In another example, if your time zone is set to UTC, and you share a Dashboard with another user who has their time zone set to PST, what will they see?

They will see the same data, just displayed using their custom set time zone. For example, if you have a Panel that uses a time series, the timeline on the X axis of your chart is displayed in your time zone, UTC. The other user will see the timeline on the X axis displayed in their time zone, PST. But the data displayed in the chart is exactly the same.

timezone_dashboards_compare.png

Time ranges

The Time Range field on the Search page uses the time zone that is set for the Sumo Logic user interface. This is either the default time zone used in the web browser and set by the operating system, or the Default Timezone setting on the Preferences page, if you have set this option.

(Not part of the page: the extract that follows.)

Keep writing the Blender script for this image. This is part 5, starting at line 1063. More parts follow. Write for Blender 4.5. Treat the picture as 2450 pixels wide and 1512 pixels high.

When you create a Scheduled Search or a Real-Time Alert, the time range of the search that you save uses the time zone that is set for the Sumo Logic user interface. If you have changed the time zone using the Default Timezone setting, this time zone will be used for your Scheduled Searches and Real Time Alerts.

note

The Default Timezone setting does not automatically update the configurations of existing Scheduled Searches or Real-Time Alerts. If you'd like your Scheduled Searches and Real-Time Alerts to use the same time zone as your user interface, you'll need to edit them to do so, and save them.

For more information on time ranges, see Set the Time Range of a Search.

Search Time Ranges can also search all data with any and all timestamps. For details, see Use Receipt Time.

Date format

If the browser used to access Sumo Logic is in a location that uses the day/month/year format instead of month/day/year, dates are presented in that format.